Nov. 27, 2013 5:41 p.m. ET
Bruised by the traumatic experience of Greece’s two bailouts, International Monetary Fund officials floated a proposal in April that insisted distressed countries’ excessive debts be restructured before a bailout is granted, putting more of the burden on private-sector creditors.
In a riposte published this week, a group of leading authorities on sovereign debt claimed the idea goes too far.
The experts—including lawyer
Lee Buchheit,
academic
Mitu Gulati
and former IMF Deputy Managing Director
Anne Krueger
—advocate gentler treatment of private-sector creditors.
They argue that existing debtholders should be compelled to extend debt maturities by three to five years, to buy time for the country receiving a bailout.
Government debt has tied the fates of countries and banks in the euro zone since the onset of the bloc’s debt crisis. Greece’s debt restructuring, the largest ever for a sovereign state, was delayed for two years to the spring of 2012 because euro-zone banks weren’t ready to absorb the losses it involved any earlier—as the IMF admitted in a postmortem it published in June on the first Greek bailout.
Throughout that delay, the bailout, funded by the IMF and the euro zone, was directed at fully repaying private-sector creditors—which in retrospect, the report said, was a bad way to spend public money.

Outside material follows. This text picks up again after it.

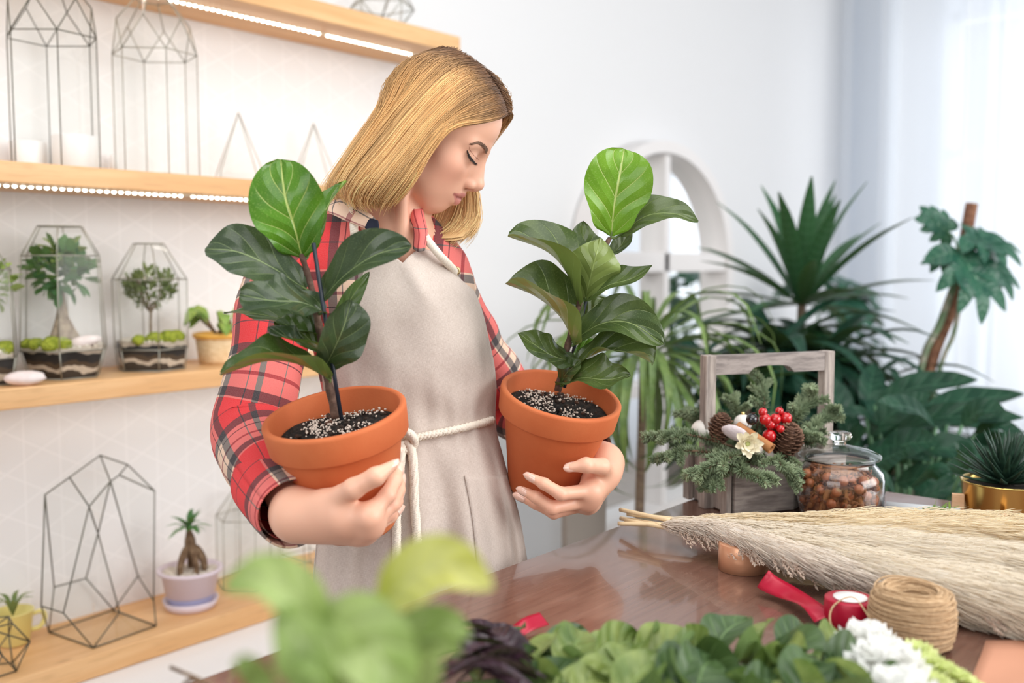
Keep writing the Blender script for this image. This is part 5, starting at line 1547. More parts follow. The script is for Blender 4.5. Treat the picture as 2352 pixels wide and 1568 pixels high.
# dried flower, shell chip
m_pet = M('cream_petal', (.80, .74, .56), .7)
c = U(1716, 1018, 1.590); t = thing('dried_flower', 'cream dried flower lying over the front edge of the crate', 'flower', tuple(c)); mb = MB()
rng = random.Random(3)
for i in range(20):
    a = i * 2.4; e = .15 + .9 * i / 20; dr = cdir(math.cos(a) * math.cos(e), math.sin(a) * math.cos(e), math.sin(e)); L = .026 - .012 * i / 20
    leaf(mb, [c, c + dr * L * .6, c + dr * L + cdir(0, 0, .004)], .012, cdir(-math.cos(a) * .4, -math.sin(a) * .4, .9), 'obovate', .2, .03, 2, 6, 4, seed=i)
mb.build('petals', m_pet, t)
mb = MB(); mb.ball(c + cdir(0, 0, .004), .004, 10, 6); mb.build('centre', M('pale_green', (.45, .5, .2), .7), t)
mb = MB(); mb.ball(U(1690, 995, 1.605), (.024, .013, .006), 16, 8, np.array([cdir(.9, -.42, 0), cdir(.35, .8, .45), cdir(-.2, -.4, .9)]).T, jit=.06, rng=rng)
tag(mb.build('bark_slice', M('lavender_bark', (.55, .48, .50), .85, bump=(90, .6, .003))), 'pale lavender bark slice lying on the fir branches', 'bark')

# ---- glass jar
jc = UZ(1925, 1192, TZ)
m_jar = M('jar_glass', (1, 1, 1), .0, trans=1, ior=1.45)
jar = thing('glass_jar', 'round glass jar with a knobbed lid full of nuts and spices', 'jar', tuple(jc + (0, 0, .001)))
r = .0715
out = [(0, .001), (r - .012, .001), (r - .003, .004), (r, .014), (r, .070), (r - .003, .080), (r - .012, .090), (r - .016, .094), (r - .016, .100)]
inn = [(r - .0195, .100), (r - .0195, .094), (r - .0155, .088), (r - .0065, .078), (r - .0035, .070), (r - .0035, .016), (r - .010, .007), (0, .007)]
mb = MB(); mb.lathe(out + inn, jc + (0, 0, .001), n=72); mb.build('body', m_jar, jar)
lid = thing('jar_lid', 'clear glass lid with a round knob closing the spice jar', 'lid', tuple(jc + (0, 0, .102)))
m_lid = thin_glass('lid_glass', (.96, .975, .97), 1.0)
mb = MB(); mb.lathe([(.0090, .1245), (.020, .1218), (.045, .117), (r - .012, .111), (r - .006, .108), (r - .0055, .104), (r - .008, .1015), (.054, .101), (.050, .103), (.047, .105)], jc + (0, 0, .001), n=64); mb.build('lid_plate', m_lid, lid)
mb = MB(); mb.lathe([(0, .1240), (.0100, .1240), (.009, .129), (.0165, .133), (.0190, .138), (.0165, .1435), (.008, .146), (0, .1465)], jc + (0, 0, .001), n=48); mb.build('lid_knob', m_jar, lid)
rng = random.Random(77)
m_nut = M('hazelnut', (.36, .10, .035), .35, var=(30, (.52, .20, .08), .4, .65)); m_pod = M('spice_bits', (.16, .055, .025), .75, var=(50, (.38, .16, .06), .4, .65))
nuts = []
def place(n, rmin, rmax, zlo, zhi, rr, aim=None):
    outl = []
    for _ in range(4000):
        a = rng.uniform(-PI, PI); q = rng.uniform(rmin, rmax); z = rng.uniform(zlo, zhi); p = np.array([q * math.cos(a), q * math.sin(a), z])
        if aim is not None and math.cos(a - aim) < -.2: continue
        if all(np.linalg.norm(p - s) > rr + sr + .0006 for s, sr in nuts): nuts.append((p, rr)); outl.append(p)
        if len(outl) >= n: break
    return outl
aim = math.atan2(-jc[1], -jc[0])
for i, p in enumerate(place(34, .040, r - .0135, .030, .076, .0088, aim)):
    t = thing('hazelnut', 'round brown hazelnut among the spices in the glass jar', 'nut', tuple(jc + p - (0, 0, .008)), 'hazelnuts in the jar')
    ax = frame_to(nrm([rng.gauss(0, 1), rng.gauss(0, 1), rng.gauss(0, 1)])); mb = MB(); mb.ball(jc + p, (.0080, .0080, .0086), 14, 9, ax); mb.build('shell', m_nut, t)
    mb = MB(); mb.ball(jc + p + ax[:, 2] * .0060, (.0052, .0052, .0026), 10, 5, ax); mb.build('nut_cap', M('nut_cap', (.45, .28, .15), .8), t)
for i in range(5):
    a = aim + (-1.0, -.5, .25, .75, 1.1)[i]; p = np.array([(r - .020) * math.cos(a), (r - .020) * math.sin(a), .0]); s = np.array([-math.sin(a), math.cos(a), 0])
    scroll(jc + p + (0, 0, .012) + s * .004 * (i - 2), jc + p * .93 + (0, 0, .060) + s * .008 * (2 - i), .0055, '')
for o in [o for o in bpy.data.objects if o.name.startswith('cinnamon_stick.')]:
    o['label'] = 'cinnamon stick standing against the wall of the glass jar'; o['group'] = 'cinnamon sticks in the jar'
mb = MB()
for i in range(1300):
    a = rng.uniform(-PI, PI); q = (r - .012) * math.sqrt(rng.uniform(.35, 1)); z = rng.uniform(.012, .084)
    if z > .070: q *= .84
    p = jc + np.array([q * math.cos(a), q * math.sin(a), z]); dr = nrm([rng.gauss(0, 1), rng.gauss(0, 1), rng.gauss(0, .7)]); L = rng.uniform(.003, .007)
    mb.tube([p - dr * L, p, p + dr * L], [.0006, rng.uniform(.0012, .0024), .0005], 5)
mb.lathe([(0, .010), (r - .018, .010), (r - .024, .03), (r - .024, .060), (r - .030, .076), (0, .078)], jc, n=24)
tag(mb.build('spice_mix', m_pod, org=jc + (0, 0, .01)), 'loose mix of dried spices filling the glass jar', 'spices', kind='stuff')

# ---- succulent in a gold pot
gc = UZ(2304, 1190, TZ)
t = thing('succulent', 'dark spiky succulent growing in a shiny gold pot', 'plant', tuple(gc))
mb = MB(); mb.lathe([(0, 0), (.058, 0), (.060, .003), (.066, .060), (.068, .0625), (.066, .064), (.063, .062), (.058, .01), (0, .01)], gc, n=72); mb.build('gold_pot', M('brushed_gold', (.72, .50, .16), .24, 1, bump=(40, .05, .001)), t)
mb = MB(); mb.lathe([(0, .057), (.062, .055)], gc, n=32); mb.build('soil', m_soil, t)
rng = random.Random(9); mb = MB()
for i in range(58):
    a = i * 2.39996; f = i / 58; e = .10 + 1.2 * f; L = .085 - .012 * f; b0 = gc + np.array([.010 * math.cos(a) * (1 - f), .010 * math.sin(a) * (1 - f), .060 + .012 * f])
    dr = np.array([math.cos(a) * math.cos(e), math.sin(a) * math.cos(e), math.sin(e)])
    mb.tube(spline([b0, b0 + dr * L * .5 + (0, 0, .002), b0 + dr * L + np.array([0, 0, .008])], 7), [.0066, .0072, .0064, .0052, .0038, .0022, .0004], 6, flat=.45, hint=(0, 0, 1))
mb.build('foliage', M('succulent_green', (.012, .035, .022), .4, var=(60, (.03, .075, .045), .45, .7)), t)
m_peg = wood('peg_wood', (.72, .45, .27), (.62, .36, .2), 5, (4, 4, 14), .6, False)
for px, py, w, hh, lb in ((2199, 1188, .019, .040, 'small wooden block left of the gold pot'), (2297, 1193, .011, .026, 'small wooden block in front of the gold pot')):
    c = UZ(px, py, TZ); c = c if px < 2250 else gc + nrm(np.array([-gc[0], -gc[1], 0])) * .076
    R = rotm((0, 0, 1), .35 if px < 2250 else YAW); mb = MB(); mb.box((c[0], c[1], TZ + hh / 2), (.010, w, hh), R); tag(mb.build('wooden_block', m_peg, smooth=False, bevel=.001), lb, 'block')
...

The IMF says its experts will continue looking into the April proposal but it doesn’t plan to make a final plan until June 2014 at the earliest.
A look at the IMF’s history reveals a perennial clash between experts who think it is better to cut debt in distressed countries sooner and others who believe restructurings should be avoided at all costs.
The IMF and the authors of this week’s paper agree on the need to have a framework in place to handle a government’s unsustainable debts before market panic sets in. But the expert group’s paper argues that the IMF’s proposed pre-emptive bailout approach “may force the sovereign debtor into an unnecessary debt restructuring.”
Debt re-profiling—pushing debt-repayment schedules out into the future—doesn’t reduce the size of the debt burden, but it immediately improves the sovereign’s ability to repay as less revenue has to be spent on interest payments.
Sure, the country’s bonds and stocks will be punished by the market because even the mildest tweak of a bond contract translates into some kind of loss for lenders. But, the expert group claims, this should be manageable and the country’s return to the bond market could be swift. Uruguay, following its 2003 debt re-profiling, was banished from capital markets for just 31 days.
The extension allowed by a debt re-profiling would also give the IMF and the government time to determine whether it is facing a liquidity or a solvency crisis, and whether a deeper cut in its debt is really needed.
While euro-zone countries crawling out of the rubble of the crisis don’t appear to be heading into a new financial meltdown, concerns over their heavy debts—and the IMF’s stance toward them—are unlikely to go away.
“The debate is directly a product of what happened in the euro zone and in particular what happened with Greece,” said Mr. Gulati of Duke University in an interview. “The IMF was drawn into providing part of the Greek bailout even though it seemed fairly clear that the debt was unsustainable. They’ve decided it’s just not in their interest to do that again.”
Mr. Gulati reads the IMF’s April paper as largely political. “It’s telling the Europeans that the IMF staff will not as easily acquiesce to providing funding to bail out private creditors in the future,” he said.
Euro-zone governments, on the other hand, want nothing to do with that approach, having declared Greece’s debt restructuring “unique and exceptional.”
Despite recurring sovereign-debt crises, and periodic efforts to standardize the official response, the bloc appears wedded to ad hoc tactics.
In any case, it is still likely that euro-zone governments’ continuing opposition to a more structured sovereign bankruptcy regime will kill plans to turn the IMF’s April proposal into a lasting legal framework.
But that doesn’t mean the euro zone will avoid the specter of more sovereign-debt crises, Mr. Gulati said.
In a number of countries, he said, “they’ll have to make the decision to somehow reduce the debt and impose cuts on private creditors.”